§ Required task
Include the line containing "return m, nt, nt.nodes, nt.links" and all lines before it, repeated exactly from the listing below, without pictures.

Start Data

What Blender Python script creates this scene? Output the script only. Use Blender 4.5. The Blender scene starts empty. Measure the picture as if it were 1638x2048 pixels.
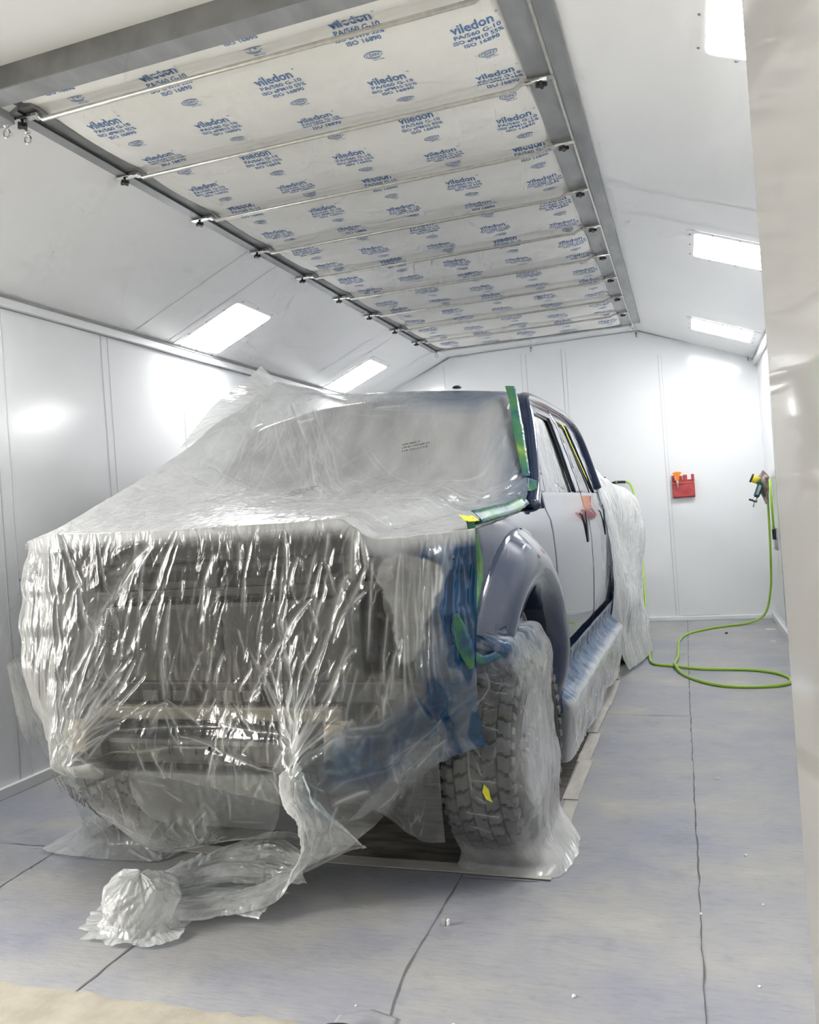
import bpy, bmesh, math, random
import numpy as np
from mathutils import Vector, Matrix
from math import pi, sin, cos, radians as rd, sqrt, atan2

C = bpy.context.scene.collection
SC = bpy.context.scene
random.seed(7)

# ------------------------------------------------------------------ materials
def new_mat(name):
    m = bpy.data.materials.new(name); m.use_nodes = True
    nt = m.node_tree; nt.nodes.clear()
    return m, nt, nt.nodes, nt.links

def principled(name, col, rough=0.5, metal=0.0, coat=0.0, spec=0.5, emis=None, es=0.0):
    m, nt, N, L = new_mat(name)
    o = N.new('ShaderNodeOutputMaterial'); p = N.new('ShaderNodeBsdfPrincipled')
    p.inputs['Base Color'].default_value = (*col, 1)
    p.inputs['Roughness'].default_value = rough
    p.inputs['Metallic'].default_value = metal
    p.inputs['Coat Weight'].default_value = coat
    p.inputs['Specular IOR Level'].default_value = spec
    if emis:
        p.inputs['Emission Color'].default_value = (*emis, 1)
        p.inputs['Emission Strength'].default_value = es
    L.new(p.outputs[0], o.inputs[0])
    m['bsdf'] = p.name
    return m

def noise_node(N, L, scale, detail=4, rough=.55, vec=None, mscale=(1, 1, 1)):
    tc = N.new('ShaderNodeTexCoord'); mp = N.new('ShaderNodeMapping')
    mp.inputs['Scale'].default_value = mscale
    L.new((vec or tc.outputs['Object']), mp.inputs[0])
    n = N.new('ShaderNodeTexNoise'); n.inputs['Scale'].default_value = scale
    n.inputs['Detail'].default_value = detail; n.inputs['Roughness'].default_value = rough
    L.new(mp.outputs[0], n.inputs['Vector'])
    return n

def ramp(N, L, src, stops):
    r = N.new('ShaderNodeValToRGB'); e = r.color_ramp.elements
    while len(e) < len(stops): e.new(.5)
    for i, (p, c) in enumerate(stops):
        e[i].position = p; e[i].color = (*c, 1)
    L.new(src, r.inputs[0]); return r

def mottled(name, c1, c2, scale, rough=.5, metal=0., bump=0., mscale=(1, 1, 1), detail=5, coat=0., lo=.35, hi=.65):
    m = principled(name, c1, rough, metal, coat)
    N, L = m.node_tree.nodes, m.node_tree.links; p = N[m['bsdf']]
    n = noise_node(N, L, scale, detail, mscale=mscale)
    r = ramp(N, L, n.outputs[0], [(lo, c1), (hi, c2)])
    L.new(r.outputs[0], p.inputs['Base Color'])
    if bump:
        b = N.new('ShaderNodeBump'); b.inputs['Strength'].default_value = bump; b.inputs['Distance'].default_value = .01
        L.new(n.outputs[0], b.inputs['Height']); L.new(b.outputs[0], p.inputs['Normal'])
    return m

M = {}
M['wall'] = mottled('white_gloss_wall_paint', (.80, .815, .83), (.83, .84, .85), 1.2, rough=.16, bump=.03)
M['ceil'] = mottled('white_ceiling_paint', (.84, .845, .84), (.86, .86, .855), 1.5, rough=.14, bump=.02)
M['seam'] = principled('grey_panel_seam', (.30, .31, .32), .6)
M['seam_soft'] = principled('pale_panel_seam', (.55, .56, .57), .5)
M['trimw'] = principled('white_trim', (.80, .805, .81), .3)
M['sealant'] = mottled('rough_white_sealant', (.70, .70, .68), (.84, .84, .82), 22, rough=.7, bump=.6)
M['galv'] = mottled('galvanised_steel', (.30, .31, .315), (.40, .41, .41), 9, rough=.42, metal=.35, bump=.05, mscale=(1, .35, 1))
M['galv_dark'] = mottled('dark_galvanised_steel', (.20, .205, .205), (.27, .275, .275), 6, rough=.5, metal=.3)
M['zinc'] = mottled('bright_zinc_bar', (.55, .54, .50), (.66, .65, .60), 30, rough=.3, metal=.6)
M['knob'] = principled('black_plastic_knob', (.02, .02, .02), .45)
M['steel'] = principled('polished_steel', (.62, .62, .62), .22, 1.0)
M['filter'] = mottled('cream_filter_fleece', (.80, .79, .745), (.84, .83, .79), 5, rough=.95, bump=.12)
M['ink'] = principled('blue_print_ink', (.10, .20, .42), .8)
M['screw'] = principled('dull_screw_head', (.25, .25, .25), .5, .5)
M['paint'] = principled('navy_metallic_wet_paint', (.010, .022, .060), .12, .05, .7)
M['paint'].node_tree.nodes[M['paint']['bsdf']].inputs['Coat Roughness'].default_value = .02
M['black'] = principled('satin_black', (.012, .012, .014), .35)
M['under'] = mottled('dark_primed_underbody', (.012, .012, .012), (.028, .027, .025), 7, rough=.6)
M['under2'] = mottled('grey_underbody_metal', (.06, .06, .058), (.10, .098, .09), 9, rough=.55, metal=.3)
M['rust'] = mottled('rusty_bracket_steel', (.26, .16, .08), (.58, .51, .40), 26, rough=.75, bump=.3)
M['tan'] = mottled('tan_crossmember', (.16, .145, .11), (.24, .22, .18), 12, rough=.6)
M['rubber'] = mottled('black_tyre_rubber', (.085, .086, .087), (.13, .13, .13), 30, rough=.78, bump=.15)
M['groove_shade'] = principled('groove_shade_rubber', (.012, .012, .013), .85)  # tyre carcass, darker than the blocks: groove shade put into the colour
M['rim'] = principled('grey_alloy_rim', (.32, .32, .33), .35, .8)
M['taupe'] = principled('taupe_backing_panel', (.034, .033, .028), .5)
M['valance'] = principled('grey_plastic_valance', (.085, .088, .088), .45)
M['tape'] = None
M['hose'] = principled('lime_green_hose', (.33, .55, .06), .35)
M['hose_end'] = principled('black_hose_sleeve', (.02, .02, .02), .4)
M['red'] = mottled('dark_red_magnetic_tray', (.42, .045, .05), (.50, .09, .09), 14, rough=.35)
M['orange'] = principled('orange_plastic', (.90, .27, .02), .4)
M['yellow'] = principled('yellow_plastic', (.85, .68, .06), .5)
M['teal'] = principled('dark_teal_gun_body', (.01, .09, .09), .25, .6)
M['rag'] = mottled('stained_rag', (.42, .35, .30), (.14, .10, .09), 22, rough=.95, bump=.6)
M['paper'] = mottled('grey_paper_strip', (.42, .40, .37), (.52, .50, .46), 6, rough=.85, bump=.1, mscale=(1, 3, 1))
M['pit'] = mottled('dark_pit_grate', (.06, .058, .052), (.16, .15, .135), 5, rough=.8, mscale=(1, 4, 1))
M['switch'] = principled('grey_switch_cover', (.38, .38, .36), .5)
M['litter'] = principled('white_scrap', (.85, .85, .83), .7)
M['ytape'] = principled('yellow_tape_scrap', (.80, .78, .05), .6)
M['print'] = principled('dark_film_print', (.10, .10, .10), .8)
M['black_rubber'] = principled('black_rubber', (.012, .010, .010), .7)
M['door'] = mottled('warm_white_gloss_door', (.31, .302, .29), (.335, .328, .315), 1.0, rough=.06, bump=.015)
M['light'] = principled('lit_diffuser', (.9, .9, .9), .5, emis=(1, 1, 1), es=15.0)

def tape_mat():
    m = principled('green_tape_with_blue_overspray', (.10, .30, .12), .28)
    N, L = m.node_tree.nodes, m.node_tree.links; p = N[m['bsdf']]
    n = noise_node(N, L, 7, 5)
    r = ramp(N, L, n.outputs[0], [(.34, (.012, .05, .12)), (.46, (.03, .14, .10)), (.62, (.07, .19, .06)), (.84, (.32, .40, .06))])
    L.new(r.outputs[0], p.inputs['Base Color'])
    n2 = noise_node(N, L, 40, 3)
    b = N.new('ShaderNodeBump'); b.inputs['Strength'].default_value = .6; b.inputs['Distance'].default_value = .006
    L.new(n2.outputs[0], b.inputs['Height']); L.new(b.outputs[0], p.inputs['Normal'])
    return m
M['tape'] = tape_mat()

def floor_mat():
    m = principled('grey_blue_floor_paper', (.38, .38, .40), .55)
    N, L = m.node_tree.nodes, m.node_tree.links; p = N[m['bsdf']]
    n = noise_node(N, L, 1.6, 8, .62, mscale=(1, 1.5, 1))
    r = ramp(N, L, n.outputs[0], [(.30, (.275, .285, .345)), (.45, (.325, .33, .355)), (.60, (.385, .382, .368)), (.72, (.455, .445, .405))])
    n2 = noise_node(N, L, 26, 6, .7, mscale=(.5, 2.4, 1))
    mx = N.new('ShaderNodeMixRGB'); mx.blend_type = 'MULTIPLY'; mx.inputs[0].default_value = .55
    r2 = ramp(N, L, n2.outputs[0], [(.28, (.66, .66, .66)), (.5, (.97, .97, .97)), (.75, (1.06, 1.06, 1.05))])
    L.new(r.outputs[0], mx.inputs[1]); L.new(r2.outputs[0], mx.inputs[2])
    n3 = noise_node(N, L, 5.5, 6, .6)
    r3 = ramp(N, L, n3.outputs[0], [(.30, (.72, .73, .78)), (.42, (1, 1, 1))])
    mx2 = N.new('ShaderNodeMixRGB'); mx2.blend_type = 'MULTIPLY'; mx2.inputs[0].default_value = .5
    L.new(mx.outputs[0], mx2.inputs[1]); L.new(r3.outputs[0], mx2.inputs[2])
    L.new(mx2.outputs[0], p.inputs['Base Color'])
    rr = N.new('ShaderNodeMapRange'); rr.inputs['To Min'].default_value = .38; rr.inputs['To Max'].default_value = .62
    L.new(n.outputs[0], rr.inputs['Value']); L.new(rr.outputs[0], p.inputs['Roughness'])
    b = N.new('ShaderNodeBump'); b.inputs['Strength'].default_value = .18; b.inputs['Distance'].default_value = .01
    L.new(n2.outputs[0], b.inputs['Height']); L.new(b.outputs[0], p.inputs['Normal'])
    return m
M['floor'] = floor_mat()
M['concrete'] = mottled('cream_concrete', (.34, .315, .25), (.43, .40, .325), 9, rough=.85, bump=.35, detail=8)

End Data

§ Completed exercise
What Blender Python script creates this scene? Output the script only. Use Blender 4.5. The Blender scene starts empty. Measure the picture as if it were 1638x2048 pixels.
import bpy, bmesh, math, random
import numpy as np
from mathutils import Vector, Matrix
from math import pi, sin, cos, radians as rd, sqrt, atan2

C = bpy.context.scene.collection
SC = bpy.context.scene
random.seed(7)

# ------------------------------------------------------------------ materials
def new_mat(name):
    m = bpy.data.materials.new(name); m.use_nodes = True
    nt = m.node_tree; nt.nodes.clear()
    return m, nt, nt.nodes, nt.links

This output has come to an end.